En éste propósito se dedica a una exploración profunda de los presupuestos que sostendrían los situacionistas ya no como movimiento artístico, sino como una evolución lógica de las formas de combate iniciadas al principio del siglo XX. Con las herramientas derivadas del dadá y el surrealismo, con un especial énfasis en el detournement ‑que hoy tiene incluso más peso que nunca en el papel del graffiti-, construyeron una serie de formas discursivas a través de las cuales corroer un espectáculo que estaba cada vez más frágil. Como hoy, en un momento de crisis total, los ánimos se fueron encendiendo de una forma radical hasta que el capital se enfrentó contra aquello que no podía capitalizar: la negación de todo obrero y estudiante a seguir produciendo. Por supuesto esto fue Mayo del 68, una fecha importante para las luchas sociales en Occidente, donde, literalmente, los obreros podían pasarse horas construyendo una barricada sólo por el placer de planear como construirla en su más absoluta perfección; en el ámbito revolucionario las calles se convirtieron en una fiesta en las que todos estaban invitados, una catarsis colectiva en la cual el único límite era la pura coherencia interna y la única posibilidad tangible era disfrutar del juego mismo de la revolución. Porque la revolución será lúdica, o no será.

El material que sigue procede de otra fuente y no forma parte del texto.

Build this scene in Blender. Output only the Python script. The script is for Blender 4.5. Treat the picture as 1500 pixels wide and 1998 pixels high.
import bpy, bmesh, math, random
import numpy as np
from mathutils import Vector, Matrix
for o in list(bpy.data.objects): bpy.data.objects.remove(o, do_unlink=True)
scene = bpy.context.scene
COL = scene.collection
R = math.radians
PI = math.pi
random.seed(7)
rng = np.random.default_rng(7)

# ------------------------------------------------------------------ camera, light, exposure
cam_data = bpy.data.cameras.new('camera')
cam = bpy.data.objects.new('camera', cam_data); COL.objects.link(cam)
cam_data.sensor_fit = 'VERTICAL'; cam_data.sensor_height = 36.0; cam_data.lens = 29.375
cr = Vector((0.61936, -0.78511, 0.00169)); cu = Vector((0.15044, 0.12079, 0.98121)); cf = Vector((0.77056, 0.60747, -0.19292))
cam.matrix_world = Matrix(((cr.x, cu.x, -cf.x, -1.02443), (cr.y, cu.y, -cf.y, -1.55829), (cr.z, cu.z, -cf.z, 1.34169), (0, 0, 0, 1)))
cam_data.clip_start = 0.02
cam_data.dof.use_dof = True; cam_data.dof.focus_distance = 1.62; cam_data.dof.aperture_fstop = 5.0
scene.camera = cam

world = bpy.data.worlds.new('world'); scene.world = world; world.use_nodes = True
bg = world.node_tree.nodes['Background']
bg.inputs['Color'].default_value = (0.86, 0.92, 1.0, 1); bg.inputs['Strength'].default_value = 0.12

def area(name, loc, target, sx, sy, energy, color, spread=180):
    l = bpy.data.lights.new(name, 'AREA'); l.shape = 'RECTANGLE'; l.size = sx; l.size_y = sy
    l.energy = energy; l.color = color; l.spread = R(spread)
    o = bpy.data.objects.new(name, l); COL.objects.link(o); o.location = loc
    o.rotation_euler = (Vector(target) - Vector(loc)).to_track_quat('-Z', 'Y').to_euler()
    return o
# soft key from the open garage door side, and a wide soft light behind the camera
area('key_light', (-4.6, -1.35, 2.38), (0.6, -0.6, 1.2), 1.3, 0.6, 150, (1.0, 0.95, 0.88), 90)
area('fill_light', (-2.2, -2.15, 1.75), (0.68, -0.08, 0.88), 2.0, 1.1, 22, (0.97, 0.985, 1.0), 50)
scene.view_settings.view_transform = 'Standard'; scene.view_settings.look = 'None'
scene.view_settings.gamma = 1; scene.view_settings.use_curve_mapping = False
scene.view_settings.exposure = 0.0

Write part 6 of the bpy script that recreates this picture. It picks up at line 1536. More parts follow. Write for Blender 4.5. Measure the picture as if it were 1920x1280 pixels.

A partir de esta premisa podremos comprender por qué el gesto más radical ha podido ser asumido, pero también cual fue el gesto más radical. Este gesto maldito fue de hecho la revolución en sí misma, el negar cualquier producción del espectáculo, pero que de hecho acabó convirtiéndose en una parte del espectáculo; hoy Mayo del 68 no es más que una consigna publicitaria que se explota de una forma tan sistemática como humillante para aquello que representa. Esta endogamia sistémica, éste convertir todo lo real en parte del propio espectáculo, sirve para alienar de forma radical a los hombres hasta el punto de que incluso el gesto más radical, la revolución, está vaciado de todo sentido o satisfacción. Esto nos puede recordar al 15‑M, el cual ya ha sido explotado ad nauseam en la publicidad, o también la etiqueta de los indignados que a pretendido ser apropiada por el propio sistema para sus fines; el problema de todo gesto es que es imitable, si para luchar contra el sistema usamos el apropiacionismo de sus símbolos, éste podrá imitarnos y hacer lo propio con aquellos que nos resultan propios.
He ahí el pesimismo de la posmodernidad, que piensa que ya es imposible salir de la dinámica hiperreal de la sociedad, pero también del escepticismo de los posestructuralistas ‑entendiendo como tales a Foucault, Deleuze y Guattari- que parten de la creencia de que esa revolución puede ser pero acontece siempre desde el hecho de que toda forma de poder está siempre ahí de facto. La propuesta de Sadie Plant es renunciar del pesimismo posmoderno pero, a su vez, no dejarse llevar por el escepticismo posestructuralista y sus pequeños gestos revolucionarios, pidiéndonos así en el proceso que el único gesto que sea buscado siempre sea el más radical de los posibles contra la sociedad. Cualquier otro gesto, por pretendidamente socabador de las estructuras de lo social que sea, será sólo una modificación del sistema que se adaptará para seguir cumpliendo su cometido de opresión; el único gesto posible es el más radical, el que destruya el sistema en sí de una vez y para siempre, porque ante la flexibilidad perpetua del sistema, sólo cabe la destrucción grandilocuente desintegradora de todo poder.